The danger now is that leaders in teacher education are drawn back into their own institutions or work only within the Scottish system. As well as loss of standing because of a decline in new teachers, there is a need to concentrate on the financial and managerial demands which are placed on higher education.

Not that Professor Bone bemoans all change. The interest in research in teacher education and the recruitment of able seekers of contracts is a positive move. But he hopes that research studies will focus on the “basic skills” of teachers and pupils.

Technology may hold the key to the major changes of the next 20 or 30 years. Professor Bone was chairman of the Scottish Council for Educational Technology in the eighties when schools were first being equipped with computers.

As a former English teacher, he is no technology fanatic, but he foresees individualised learning packages that will be attractive to pupils and from which the next generation of teachers, who themselves have grown up with computers, will not shy away. “When later in life I sit in my rocking chair, I will be able to say, we started it.”

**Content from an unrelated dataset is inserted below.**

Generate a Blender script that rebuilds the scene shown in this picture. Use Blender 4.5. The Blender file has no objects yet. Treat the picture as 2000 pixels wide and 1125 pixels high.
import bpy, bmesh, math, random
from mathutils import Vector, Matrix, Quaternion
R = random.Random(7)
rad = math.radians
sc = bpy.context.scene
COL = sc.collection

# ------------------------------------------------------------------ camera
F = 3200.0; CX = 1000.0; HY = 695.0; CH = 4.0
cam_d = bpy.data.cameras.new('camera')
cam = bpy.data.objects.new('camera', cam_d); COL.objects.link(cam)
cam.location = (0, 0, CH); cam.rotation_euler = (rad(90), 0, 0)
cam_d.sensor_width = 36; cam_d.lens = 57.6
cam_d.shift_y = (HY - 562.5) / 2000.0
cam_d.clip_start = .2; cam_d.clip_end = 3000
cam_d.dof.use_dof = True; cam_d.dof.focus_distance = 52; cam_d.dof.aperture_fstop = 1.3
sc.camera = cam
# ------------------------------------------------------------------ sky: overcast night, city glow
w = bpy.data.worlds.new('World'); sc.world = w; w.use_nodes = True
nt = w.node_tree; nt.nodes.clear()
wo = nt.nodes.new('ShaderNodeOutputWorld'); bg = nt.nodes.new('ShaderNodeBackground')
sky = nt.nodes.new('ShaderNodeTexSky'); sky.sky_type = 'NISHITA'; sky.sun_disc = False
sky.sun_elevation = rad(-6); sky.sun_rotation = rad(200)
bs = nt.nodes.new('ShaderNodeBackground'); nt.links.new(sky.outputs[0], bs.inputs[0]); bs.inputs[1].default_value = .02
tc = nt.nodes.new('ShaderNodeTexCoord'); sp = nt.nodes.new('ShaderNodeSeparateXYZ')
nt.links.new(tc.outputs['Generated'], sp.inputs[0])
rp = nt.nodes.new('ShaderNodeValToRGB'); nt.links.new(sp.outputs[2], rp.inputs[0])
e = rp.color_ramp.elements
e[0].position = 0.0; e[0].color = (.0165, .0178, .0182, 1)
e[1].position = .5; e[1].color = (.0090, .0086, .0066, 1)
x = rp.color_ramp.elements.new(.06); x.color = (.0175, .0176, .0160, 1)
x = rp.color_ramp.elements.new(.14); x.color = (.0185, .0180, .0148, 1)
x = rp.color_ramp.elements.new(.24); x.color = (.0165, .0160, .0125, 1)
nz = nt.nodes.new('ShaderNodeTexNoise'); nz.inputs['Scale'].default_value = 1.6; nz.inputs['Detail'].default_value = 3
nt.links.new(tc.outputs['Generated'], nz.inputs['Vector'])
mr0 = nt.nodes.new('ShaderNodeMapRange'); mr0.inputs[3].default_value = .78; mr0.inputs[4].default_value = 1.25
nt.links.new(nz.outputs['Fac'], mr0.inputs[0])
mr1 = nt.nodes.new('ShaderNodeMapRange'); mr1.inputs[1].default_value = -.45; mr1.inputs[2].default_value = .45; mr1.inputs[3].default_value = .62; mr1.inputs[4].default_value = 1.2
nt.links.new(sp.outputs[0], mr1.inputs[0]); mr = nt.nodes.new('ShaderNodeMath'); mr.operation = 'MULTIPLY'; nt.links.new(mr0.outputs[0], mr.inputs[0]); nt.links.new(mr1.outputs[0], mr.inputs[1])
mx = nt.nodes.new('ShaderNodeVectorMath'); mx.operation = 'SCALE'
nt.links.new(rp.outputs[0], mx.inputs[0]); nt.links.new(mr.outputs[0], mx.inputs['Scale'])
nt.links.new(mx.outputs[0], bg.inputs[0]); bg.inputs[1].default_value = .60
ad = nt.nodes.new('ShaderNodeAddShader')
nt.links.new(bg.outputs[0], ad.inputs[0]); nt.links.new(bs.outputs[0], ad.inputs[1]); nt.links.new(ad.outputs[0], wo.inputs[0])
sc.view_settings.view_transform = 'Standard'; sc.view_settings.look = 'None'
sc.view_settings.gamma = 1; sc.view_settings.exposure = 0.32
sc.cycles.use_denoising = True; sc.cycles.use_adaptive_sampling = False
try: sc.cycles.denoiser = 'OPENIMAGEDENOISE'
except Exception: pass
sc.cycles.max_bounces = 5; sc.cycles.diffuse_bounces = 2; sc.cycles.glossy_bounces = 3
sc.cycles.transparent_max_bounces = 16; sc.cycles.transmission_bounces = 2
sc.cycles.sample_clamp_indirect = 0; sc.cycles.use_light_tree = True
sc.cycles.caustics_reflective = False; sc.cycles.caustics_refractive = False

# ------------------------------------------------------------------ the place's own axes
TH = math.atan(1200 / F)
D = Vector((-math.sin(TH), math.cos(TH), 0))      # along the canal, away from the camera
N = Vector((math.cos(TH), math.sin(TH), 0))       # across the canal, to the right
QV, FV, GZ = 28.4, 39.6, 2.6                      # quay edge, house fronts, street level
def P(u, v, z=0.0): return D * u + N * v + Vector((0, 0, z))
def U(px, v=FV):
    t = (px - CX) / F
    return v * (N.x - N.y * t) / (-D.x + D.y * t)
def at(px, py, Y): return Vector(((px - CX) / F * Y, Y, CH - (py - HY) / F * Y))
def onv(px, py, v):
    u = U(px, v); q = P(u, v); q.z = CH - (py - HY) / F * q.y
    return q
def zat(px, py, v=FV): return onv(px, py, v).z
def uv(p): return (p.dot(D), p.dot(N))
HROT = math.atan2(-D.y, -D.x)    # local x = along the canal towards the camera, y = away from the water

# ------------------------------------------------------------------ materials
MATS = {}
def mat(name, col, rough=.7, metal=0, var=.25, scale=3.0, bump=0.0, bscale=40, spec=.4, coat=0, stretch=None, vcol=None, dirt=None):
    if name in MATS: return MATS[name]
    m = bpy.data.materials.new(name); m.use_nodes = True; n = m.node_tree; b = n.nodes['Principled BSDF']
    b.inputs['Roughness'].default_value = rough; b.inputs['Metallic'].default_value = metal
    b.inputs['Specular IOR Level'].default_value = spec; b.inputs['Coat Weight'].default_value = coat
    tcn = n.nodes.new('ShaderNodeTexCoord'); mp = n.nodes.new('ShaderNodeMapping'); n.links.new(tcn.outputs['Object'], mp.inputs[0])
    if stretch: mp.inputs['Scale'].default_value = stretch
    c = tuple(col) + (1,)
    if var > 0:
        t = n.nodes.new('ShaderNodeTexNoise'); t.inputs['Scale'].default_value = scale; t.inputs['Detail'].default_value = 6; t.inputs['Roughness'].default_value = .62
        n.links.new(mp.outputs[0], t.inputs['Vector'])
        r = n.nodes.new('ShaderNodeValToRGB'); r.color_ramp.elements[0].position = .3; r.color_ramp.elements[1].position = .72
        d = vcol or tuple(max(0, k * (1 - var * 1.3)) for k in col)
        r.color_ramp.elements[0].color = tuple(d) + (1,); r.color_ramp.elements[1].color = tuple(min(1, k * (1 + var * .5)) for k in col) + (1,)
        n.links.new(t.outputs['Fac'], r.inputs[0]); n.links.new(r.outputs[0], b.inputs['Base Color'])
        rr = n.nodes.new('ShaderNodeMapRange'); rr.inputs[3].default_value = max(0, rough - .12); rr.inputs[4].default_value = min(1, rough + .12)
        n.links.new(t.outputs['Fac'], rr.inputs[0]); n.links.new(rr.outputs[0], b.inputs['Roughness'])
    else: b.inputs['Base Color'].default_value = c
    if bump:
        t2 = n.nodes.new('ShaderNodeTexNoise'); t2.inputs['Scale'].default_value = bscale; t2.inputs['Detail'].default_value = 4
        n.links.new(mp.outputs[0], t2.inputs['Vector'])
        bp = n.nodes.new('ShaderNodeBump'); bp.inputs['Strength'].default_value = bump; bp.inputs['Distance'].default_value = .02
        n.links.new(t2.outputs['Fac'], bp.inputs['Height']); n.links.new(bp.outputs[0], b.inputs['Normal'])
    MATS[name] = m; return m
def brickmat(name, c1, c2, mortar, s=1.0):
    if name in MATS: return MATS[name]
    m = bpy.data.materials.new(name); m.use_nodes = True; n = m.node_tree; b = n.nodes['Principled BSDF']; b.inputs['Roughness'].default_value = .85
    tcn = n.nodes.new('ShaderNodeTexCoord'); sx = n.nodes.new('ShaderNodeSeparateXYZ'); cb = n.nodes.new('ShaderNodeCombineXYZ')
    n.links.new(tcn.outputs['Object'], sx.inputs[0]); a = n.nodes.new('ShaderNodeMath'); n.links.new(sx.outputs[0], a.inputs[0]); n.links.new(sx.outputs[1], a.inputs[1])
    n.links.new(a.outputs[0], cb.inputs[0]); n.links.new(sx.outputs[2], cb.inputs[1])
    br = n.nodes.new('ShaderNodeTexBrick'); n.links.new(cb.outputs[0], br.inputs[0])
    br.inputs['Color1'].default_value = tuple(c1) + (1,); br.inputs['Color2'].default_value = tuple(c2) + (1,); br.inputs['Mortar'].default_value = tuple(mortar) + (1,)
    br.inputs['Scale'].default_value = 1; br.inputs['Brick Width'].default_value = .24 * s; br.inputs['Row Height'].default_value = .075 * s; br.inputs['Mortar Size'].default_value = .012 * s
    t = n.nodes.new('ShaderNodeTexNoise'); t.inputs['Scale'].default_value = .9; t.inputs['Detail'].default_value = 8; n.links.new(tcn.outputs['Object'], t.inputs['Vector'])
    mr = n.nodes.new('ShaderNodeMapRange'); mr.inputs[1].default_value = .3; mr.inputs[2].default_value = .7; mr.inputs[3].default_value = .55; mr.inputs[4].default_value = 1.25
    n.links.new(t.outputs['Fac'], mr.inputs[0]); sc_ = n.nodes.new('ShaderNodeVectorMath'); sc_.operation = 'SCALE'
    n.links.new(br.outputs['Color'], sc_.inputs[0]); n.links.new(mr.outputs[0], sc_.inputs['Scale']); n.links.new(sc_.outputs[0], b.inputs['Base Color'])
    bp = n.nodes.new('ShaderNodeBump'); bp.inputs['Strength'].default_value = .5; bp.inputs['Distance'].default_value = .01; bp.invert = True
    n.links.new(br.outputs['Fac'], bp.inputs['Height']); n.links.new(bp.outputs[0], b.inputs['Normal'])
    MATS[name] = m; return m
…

Experience of the Scottish Examination Board, where he was vice-chairman, and for 17 years of the General Teaching Council, which he chaired, leads to reflection on the caution that pervades decision-making. The development of Standard grade out of the Dunning report made him “conscious of how often we seem to be solving the problems of the past rather than foreseeing the problems of the future”. Radical change at the top of the school, as is now proposed with Advanced Higher, was always thwarted in the SEB by the universities which feared for their four-year degrees.

The success of the GTC has not been copied in countries like England for fear that teacher unions would hold back necessary change. That has not happened in Scotland, Professor Bone claims, but the voice of the teachers has the chance to be heard. The three registrars who have led the GTC deserve credit for maintaining the support of both the Government and the unions.

Professor Bone judges the amalgamation of his old college and later employer to be a success. In the detailed negotiations after the merger he took no part. It would not have been fair to Jim McCall, his successor as head of the Jordanhill campus. But he is keen to scotch the notion, given credence in The TES Scotland, that the amalgamation arose because of the college’s financial problems. These were revealed only later and were largely, and temporarily, caused by a change in accounting practice.

But the financial and educational well-being of teacher education was served by the end of autonomy. Institutions still independent have money problems. The creation of larger units within higher education was floated in debates on the Scottish Tertiary Education Advisory Council in the mid-eighties, when according to Professor Bone industrialists for the first time had an important say. Glasgow University, which might have had Jordanhill as a partner, did not recognise the new mood. Strathclyde, which Professor Bone commends for combining devolved faculty management with strong central direction, seized its opportunity.

Tom Bone, who had two other job possibilities at the moment he was offered the Jordanhill principalship, seized his own chances, or, as he describes it: “I was lucky.” He is now helping the Law Society to train lawyers better, for which his teacher training experience comes in handy, and he is also on a committee that looks into complaints against lawyers.

Former GTC members know about erring among teachers.